Produite en masse, destinée à une large audience puisque son érotisme s'adresse à tous, elle induit une uniformisation du désir en raison de sa standardisation. Elle règne dans tous les lieux de socialisation masculine : lieux de travail, rue, presse. Les hommes placardent sur les murs les filles qui éveillent le plus leurs fantasmes dans un cadre « raisonnable ». A ce titre, on peut remarquer la série des pin-up institutrices (Ill. 4, 5), fantasme de la maîtresse, ou celle des secrétaires (Ill. 6) ou des soubrettes peu vêtues (Ill. 7, 8). Les pin-up incarnent, dans leur féminité idéalisée une sorte de compromis significatif, dont la rareté fait le prix : modernes, car elles répondent aux exigences de la jambe interminable, du ventre sans bourrelet, du sein haut et de la bouche pulpeuse, mais traditionnelles, car elles conservent la générosité de certaines rondeurs, référence à la maternité.

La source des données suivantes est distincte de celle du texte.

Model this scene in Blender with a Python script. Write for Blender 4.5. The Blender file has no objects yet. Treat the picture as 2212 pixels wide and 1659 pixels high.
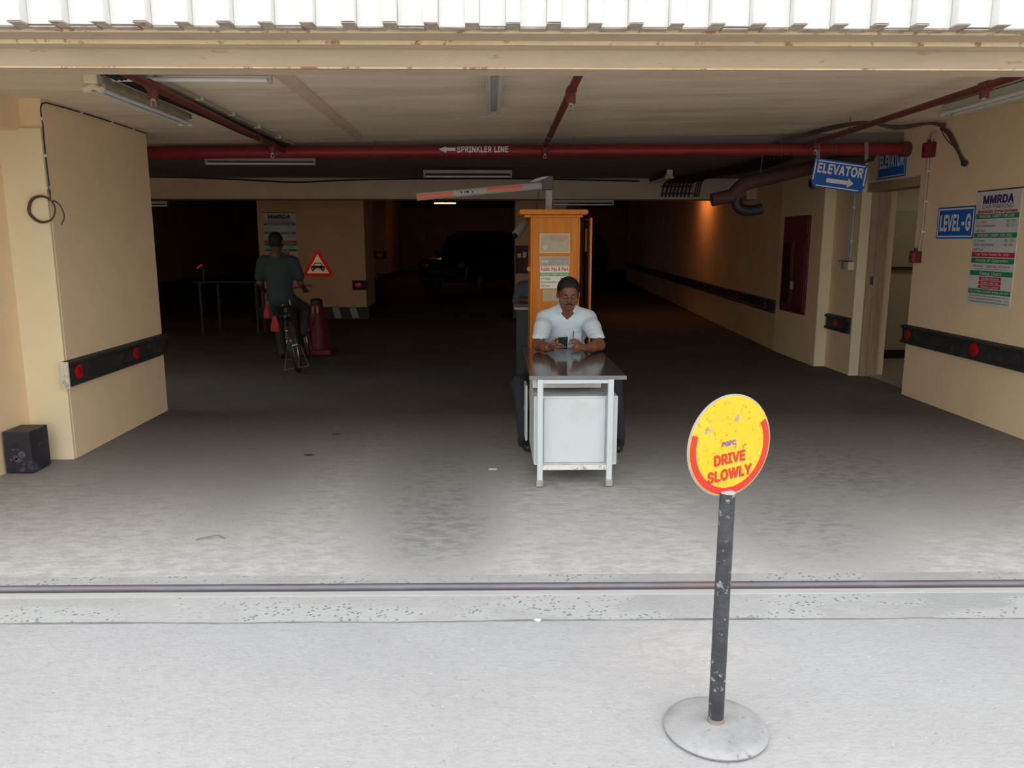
import bpy, bmesh, math, random
import numpy as np
from math import pi, sin, cos, radians as R
from mathutils import Vector, Matrix, Euler
from mathutils.geometry import delaunay_2d_cdt

S = bpy.context.scene
C = S.collection
rnd = random.Random(7)

# ------------------------------------------------------------------ camera, sky, exposure
cd = bpy.data.cameras.new('camera'); cam = bpy.data.objects.new('camera', cd); C.objects.link(cam)
cam.location = (0, 0, 1.62); cam.rotation_euler = (R(90 - 10.32), 0, R(-1.55))
cd.sensor_fit = 'HORIZONTAL'; cd.sensor_width = 36; cd.lens = 1700 / 2212 * 36
cd.clip_start = .05; cd.clip_end = 300
S.camera = cam
S.view_settings.view_transform = 'Standard'; S.view_settings.look = 'None'
S.view_settings.gamma = 1; S.view_settings.use_curve_mapping = False
S.view_settings.exposure = 1.77

w = bpy.data.worlds.new('sky'); S.world = w; w.use_nodes = True
nt = w.node_tree; nt.nodes.clear()
wo = nt.nodes.new('ShaderNodeOutputWorld'); bg = nt.nodes.new('ShaderNodeBackground')
tc = nt.nodes.new('ShaderNodeTexCoord'); sx = nt.nodes.new('ShaderNodeSeparateXYZ')
mr = nt.nodes.new('ShaderNodeMapRange')                 # bright overcast: three times brighter overhead than at the horizon
mr.inputs['From Min'].default_value = 0; mr.inputs['From Max'].default_value = 1
mr.inputs['To Min'].default_value = .72; mr.inputs['To Max'].default_value = 1.1
bg.inputs['Color'].default_value = (.95, .975, 1, 1)
nt.links.new(tc.outputs['Generated'], sx.inputs[0]); nt.links.new(sx.outputs['Z'], mr.inputs['Value'])
nt.links.new(mr.outputs[0], bg.inputs['Strength']); nt.links.new(bg.outputs[0], wo.inputs['Surface'])
S.cycles.max_bounces = 10; S.cycles.diffuse_bounces = 7; S.cycles.sample_clamp_indirect = 6

# ------------------------------------------------------------------ helpers
MW = {}                                                 # world matrix of every object built

def link(o, parent=None, loc=None):
    C.objects.link(o)
    pm = MW[parent.name] if parent else Matrix()
    if parent: o.parent = parent
    MW[o.name] = pm @ (loc or Matrix())
    return o

def tag(o, label=None, cat=None, group=None, kind=None):
    for k, v in (('label', label), ('category', cat), ('group', group), ('kind', kind)):
        if v: o[k] = v
    return o

def thing(name, label, cat, loc=(0, 0, 0), rot=(0, 0, 0), group=None, kind=None):
    o = bpy.data.objects.new(name, None); o.empty_display_size = .1
    o.location = loc; o.rotation_euler = rot
    link(o, None, Matrix.Translation(loc) @ Euler(rot).to_matrix().to_4x4())
    return tag(o, label, cat, group, kind)

class MB:
    def __init__(s): s.v = []; s.f = []
    def add(s, v, f):
        n = len(s.v); s.v += [tuple(p) for p in v]; s.f += [tuple(i + n for i in q) for q in f]; return s
    def box(s, x0, x1, y0, y1, z0, z1, m=None):
        v = [Vector(p) for p in ((x0,y0,z0),(x1,y0,z0),(x1,y1,z0),(x0,y1,z0),(x0,y0,z1),(x1,y0,z1),(x1,y1,z1),(x0,y1,z1))]
        if m: v = [m @ p for p in v]
        return s.add(v, [(0,3,2,1),(4,5,6,7),(0,1,5,4),(1,2,6,5),(2,3,7,6),(3,0,4,7)])
    def prism(s, pts, d, m=None):                        # closed polygon in local xy pushed along z by d=(z0,z1)
        n = len(pts); v = [Vector((p[0], p[1], d[0])) for p in pts] + [Vector((p[0], p[1], d[1])) for p in pts]
        if m: v = [m @ p for p in v]
        return s.add(v, [tuple(range(n - 1, -1, -1)), tuple(range(n, 2 * n))] + [(i, (i + 1) % n, n + (i + 1) % n, n + i) for i in range(n)])
    def sweep(s, pts, rad, n=10, cap=True):
        pts = [Vector(p) for p in pts]; k = len(pts)
        rad = rad if isinstance(rad, (list, tuple)) else [rad] * k
        t0 = (pts[1] - pts[0]).normalized()
        a = Vector((0, 0, 1)) if abs(t0.z) < .9 else Vector((1, 0, 0))
        u = t0.cross(a).normalized(); rings = []
        for i in range(k):
            t = (pts[min(i + 1, k - 1)] - pts[max(i - 1, 0)]).normalized()
            u = (u - t * u.dot(t)).normalized(); b = t.cross(u)
            rings += [pts[i] + (u * cos(2 * pi * j / n) + b * sin(2 * pi * j / n)) * rad[i] for j in range(n)]
        f = [(i * n + j, i * n + (j + 1) % n, (i + 1) * n + (j + 1) % n, (i + 1) * n + j) for i in range(k - 1) for j in range(n)]
        if cap: f += [tuple(range(n - 1, -1, -1)), tuple(range((k - 1) * n, k * n))]
        return s.add(rings, f)
    def lathe(s, prof, n=32, m=None):                    # profile (r,z) about z
        v = [Vector((r * cos(2 * pi * j / n), r * sin(2 * pi * j / n), z)) for r, z in prof for j in range(n)]
        if m: v = [m @ p for p in v]
        k = len(prof)
        f = [(i * n + j, i * n + (j + 1) % n, (i + 1) * n + (j + 1) % n, (i + 1) * n + j) for i in range(k - 1) for j in range(n)]
        f += [tuple(range(n - 1, -1, -1)), tuple(range((k - 1) * n, k * n))]
        return s.add(v, f)
    def torus(s, c, r, t, n=36, k=10, m=None):           # ring about local z
        v = []
        for i in range(n):
            a = 2 * pi * i / n
            for j in range(k):
                b = 2 * pi * j / k
                p = Vector(((r + t * cos(b)) * cos(a), (r + t * cos(b)) * sin(a), t * sin(b)))
                v.append((m @ p if m else p) + Vector(c))
        f = [(i * k + j, ((i + 1) % n) * k + j, ((i + 1) % n) * k + (j + 1) % k, i * k + (j + 1) % k) for i in range(n) for j in range(k)]
        return s.add(v, f)
    def ball(s, c, r, n=14, m=None):
        r = r if isinstance(r, (list, tuple)) else (r, r, r); h = n // 2; v = []
        for i in range(1, h):
            a = pi * i / h
            for j in range(n):
                b = 2 * pi * j / n; p = Vector((r[0] * sin(a) * cos(b), r[1] * sin(a) * sin(b), r[2] * cos(a)))
                v.append((m @ p if m else p) + Vector(c))
        top = Vector((0, 0, r[2])); bot = -top
        if m: top = m @ top; bot = m @ bot
        v += [top + Vector(c), bot + Vector(c)]; T = len(v) - 2
        f = [(i * n + j, (i + 1) * n + j, (i + 1) * n + (j + 1) % n, i * n + (j + 1) % n) for i in range(h - 2) for j in range(n)]
        f += [(T, j, (j + 1) % n) for j in range(n)] + [(T + 1, (h - 2) * n + (j + 1) % n, (h - 2) * n + j) for j in range(n)]
        return s.add(v, f)
    def build(s, name, mat, parent=None, local=False, smooth=False, bevel=0, sharp=None, rz=0):
        v = s.v
        if rz:
            m = Matrix.Rotation(rz, 4, 'Z'); v = [tuple(m @ Vector(p)) for p in v]
        if parent and not local:
            mi = MW[parent.name].inverted(); v = [tuple(mi @ Vector(p)) for p in v]
        me = bpy.data.meshes.new(name); me.from_pydata(v, [], s.f); me.update()
        me.materials.append(mat)
        if smooth:
            me.polygons.foreach_set('use_smooth', [True] * len(me.polygons))
            me.set_sharp_from_angle(angle=R(sharp or 40))
        o = bpy.data.objects.new(name, me); link(o, parent)
        if bevel:
            b = o.modifiers.new('bevel', 'BEVEL'); b.width = bevel; b.segments = 2; b.limit_method = 'ANGLE'; b.angle_limit = R(40)
        return o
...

Il y a lieu de remarquer que l'on retrouve ce même imaginaire érotique lorsque les pin-up sont dessinées par des femmes. Ainsi le regard n'est pas un simple pouvoir universel et abstrait d'objectivation, comme le veut Sartre ; c'est un pouvoir symbolique, comme le souligne Pierre Bourdieu, dont l'efficacité dépend de la position relative de celui qui perçoit et de celui qui est perçu, et du degré auquel les schèmes de perception et d'appréciation mis en oeuvre sont connus et reconnus par celui auquel ils s'appliquent16(*). Les représentations de la sexualité seraient alors elles aussi empreintes de l'habitus, loi sociale incorporée. Le langage de l'imaginaire ne doit pas faire oublier que le principe de vision dominant (avec les pin-up : hétéronorme et érotisme pour les hommes) n'est pas une simple représentation mentale, un fantasme, une idéologie, mais un système de structures durablement inscrites dans les choses et dans les corps. Les images érotiques alors s'adressent aux hommes et aux femmes conjointement, attisant le désir des hommes et suggèrent aux femmes une conduite séductrice.

* 15 ASLAN, Aslan, Paris, Les Humanoïdes Associés, 1979, p.21.

* 16 BOURDIEU Pierre, La domination masculine, Paris, Seuil, 1998, p.93.